__Requirements__. Write out, word for word, only the data from its first line to the line containing "leafy_plant('low_weed', 375, 790, .28, .35, 16, 'low".

-- Begin Available records --

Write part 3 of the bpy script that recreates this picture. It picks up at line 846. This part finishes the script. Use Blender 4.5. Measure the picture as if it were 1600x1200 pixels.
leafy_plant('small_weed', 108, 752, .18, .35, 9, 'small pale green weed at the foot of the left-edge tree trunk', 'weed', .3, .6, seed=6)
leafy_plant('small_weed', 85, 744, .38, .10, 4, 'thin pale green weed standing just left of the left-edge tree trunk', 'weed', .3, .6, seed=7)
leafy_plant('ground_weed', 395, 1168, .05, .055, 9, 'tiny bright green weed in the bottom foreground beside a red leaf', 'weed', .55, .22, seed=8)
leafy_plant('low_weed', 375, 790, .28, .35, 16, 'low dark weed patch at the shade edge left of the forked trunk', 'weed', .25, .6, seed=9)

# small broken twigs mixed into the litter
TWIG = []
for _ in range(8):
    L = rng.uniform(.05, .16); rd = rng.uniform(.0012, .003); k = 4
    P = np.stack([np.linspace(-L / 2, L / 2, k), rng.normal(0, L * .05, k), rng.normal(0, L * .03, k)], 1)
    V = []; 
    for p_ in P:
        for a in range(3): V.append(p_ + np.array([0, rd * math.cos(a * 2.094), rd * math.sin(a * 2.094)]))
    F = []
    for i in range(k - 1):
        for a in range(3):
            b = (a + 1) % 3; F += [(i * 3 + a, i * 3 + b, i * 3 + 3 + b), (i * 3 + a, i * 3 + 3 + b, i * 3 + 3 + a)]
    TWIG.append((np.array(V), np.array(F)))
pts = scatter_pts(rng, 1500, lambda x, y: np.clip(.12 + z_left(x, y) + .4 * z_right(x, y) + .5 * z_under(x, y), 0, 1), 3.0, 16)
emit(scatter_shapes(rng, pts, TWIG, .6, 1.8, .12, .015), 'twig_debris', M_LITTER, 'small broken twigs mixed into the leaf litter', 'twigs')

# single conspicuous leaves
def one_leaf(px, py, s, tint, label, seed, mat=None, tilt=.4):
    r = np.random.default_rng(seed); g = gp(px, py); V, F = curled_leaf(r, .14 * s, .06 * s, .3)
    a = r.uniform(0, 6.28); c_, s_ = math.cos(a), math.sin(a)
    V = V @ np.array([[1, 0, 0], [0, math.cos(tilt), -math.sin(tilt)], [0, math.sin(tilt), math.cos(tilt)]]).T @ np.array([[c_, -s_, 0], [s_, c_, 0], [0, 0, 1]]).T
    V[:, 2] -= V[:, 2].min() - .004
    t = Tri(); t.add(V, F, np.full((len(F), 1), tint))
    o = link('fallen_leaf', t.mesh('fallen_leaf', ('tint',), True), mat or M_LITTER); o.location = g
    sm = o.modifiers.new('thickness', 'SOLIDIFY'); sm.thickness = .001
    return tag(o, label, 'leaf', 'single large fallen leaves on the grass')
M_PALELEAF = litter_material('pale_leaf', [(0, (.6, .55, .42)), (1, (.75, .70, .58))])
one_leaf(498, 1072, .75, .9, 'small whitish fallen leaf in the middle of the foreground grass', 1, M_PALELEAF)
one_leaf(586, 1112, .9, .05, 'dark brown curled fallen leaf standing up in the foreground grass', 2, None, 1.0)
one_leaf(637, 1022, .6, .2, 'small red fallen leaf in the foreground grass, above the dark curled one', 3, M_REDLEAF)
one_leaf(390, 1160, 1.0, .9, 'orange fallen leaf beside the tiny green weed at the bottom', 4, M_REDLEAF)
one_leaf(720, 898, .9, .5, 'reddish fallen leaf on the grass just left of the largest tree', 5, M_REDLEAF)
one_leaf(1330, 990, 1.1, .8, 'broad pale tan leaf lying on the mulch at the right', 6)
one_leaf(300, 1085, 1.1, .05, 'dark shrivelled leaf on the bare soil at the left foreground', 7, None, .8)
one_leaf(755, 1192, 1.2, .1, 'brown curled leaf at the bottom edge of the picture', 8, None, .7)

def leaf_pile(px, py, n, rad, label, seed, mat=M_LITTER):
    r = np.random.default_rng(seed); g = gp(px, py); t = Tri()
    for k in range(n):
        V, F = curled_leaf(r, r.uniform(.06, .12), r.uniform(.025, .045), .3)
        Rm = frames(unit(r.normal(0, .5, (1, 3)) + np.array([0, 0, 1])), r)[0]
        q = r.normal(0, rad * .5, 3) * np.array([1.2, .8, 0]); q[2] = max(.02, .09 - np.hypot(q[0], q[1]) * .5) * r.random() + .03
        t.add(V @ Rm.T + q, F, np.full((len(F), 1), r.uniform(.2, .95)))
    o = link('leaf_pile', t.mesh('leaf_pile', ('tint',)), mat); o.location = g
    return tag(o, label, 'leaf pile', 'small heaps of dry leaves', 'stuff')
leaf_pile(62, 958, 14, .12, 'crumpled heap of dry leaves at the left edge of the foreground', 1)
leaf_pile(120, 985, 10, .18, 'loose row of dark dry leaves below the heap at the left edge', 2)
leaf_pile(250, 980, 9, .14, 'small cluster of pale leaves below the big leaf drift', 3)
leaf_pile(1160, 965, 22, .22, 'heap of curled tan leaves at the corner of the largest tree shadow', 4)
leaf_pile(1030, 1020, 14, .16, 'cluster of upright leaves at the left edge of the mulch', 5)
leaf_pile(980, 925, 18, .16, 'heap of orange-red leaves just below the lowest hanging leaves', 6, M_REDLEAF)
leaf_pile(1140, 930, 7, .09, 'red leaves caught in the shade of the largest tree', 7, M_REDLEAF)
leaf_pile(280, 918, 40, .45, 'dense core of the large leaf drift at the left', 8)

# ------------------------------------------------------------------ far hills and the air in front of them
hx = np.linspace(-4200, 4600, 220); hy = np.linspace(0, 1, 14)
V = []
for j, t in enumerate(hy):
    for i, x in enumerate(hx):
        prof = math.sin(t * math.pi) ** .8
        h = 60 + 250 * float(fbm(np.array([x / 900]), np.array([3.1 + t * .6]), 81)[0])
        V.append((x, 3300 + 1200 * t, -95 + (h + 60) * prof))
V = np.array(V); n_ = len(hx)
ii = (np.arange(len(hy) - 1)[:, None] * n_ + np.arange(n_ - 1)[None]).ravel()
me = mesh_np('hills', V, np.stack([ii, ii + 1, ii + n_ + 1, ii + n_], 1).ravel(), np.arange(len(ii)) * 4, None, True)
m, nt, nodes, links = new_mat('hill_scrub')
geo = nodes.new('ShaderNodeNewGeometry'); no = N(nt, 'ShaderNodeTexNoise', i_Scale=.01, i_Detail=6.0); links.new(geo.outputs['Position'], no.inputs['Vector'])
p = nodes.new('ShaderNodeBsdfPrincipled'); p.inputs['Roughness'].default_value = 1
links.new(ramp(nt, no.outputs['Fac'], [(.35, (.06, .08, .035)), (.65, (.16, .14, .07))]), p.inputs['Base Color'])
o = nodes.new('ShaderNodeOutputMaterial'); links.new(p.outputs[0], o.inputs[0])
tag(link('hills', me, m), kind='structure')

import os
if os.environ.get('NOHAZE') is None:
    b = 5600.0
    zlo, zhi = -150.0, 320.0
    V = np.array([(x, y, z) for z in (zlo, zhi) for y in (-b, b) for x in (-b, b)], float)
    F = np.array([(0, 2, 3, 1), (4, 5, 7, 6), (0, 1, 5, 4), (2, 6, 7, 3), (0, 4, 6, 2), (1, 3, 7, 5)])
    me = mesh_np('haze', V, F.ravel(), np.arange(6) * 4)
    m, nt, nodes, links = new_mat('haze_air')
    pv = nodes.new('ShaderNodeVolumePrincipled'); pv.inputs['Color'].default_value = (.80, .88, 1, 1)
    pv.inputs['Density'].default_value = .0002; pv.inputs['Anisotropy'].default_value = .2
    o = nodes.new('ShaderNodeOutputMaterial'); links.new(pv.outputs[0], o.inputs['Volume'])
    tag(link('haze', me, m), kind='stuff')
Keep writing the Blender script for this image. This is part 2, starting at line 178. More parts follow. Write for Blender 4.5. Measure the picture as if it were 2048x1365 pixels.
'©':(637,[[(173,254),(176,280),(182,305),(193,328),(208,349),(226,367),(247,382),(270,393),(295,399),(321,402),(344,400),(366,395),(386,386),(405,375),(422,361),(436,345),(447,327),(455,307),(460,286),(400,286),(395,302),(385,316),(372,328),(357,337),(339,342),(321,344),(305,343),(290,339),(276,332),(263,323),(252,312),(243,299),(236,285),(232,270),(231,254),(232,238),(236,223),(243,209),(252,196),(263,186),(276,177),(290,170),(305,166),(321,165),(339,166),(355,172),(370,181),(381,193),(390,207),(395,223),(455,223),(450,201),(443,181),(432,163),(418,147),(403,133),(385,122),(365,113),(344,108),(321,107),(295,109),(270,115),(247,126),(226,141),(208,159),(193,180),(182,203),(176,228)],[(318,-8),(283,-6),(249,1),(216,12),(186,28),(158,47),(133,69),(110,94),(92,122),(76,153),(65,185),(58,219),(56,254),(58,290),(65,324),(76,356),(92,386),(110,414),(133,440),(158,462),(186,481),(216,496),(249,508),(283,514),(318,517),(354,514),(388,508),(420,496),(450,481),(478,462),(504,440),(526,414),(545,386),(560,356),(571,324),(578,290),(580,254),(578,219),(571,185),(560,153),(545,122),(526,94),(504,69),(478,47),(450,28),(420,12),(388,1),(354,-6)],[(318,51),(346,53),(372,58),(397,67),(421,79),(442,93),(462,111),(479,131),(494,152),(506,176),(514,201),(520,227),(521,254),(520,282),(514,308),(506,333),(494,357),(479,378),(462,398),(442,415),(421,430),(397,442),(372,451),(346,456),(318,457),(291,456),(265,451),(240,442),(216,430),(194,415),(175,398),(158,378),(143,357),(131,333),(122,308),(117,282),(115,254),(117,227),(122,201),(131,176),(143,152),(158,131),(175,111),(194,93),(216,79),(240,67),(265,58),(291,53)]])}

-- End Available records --

__Reply to the exercise__.
Write part 3 of the bpy script that recreates this picture. It picks up at line 846. This part finishes the script. Use Blender 4.5. Measure the picture as if it were 1600x1200 pixels.
leafy_plant('small_weed', 108, 752, .18, .35, 9, 'small pale green weed at the foot of the left-edge tree trunk', 'weed', .3, .6, seed=6)
leafy_plant('small_weed', 85, 744, .38, .10, 4, 'thin pale green weed standing just left of the left-edge tree trunk', 'weed', .3, .6, seed=7)
leafy_plant('ground_weed', 395, 1168, .05, .055, 9, 'tiny bright green weed in the bottom foreground beside a red leaf', 'weed', .55, .22, seed=8)
leafy_plant('low_weed', 375, 790, .28, .35, 16, 'low dark weed patch at the shade edge left of the forked trunk', 'weed', .25, .6, seed=9)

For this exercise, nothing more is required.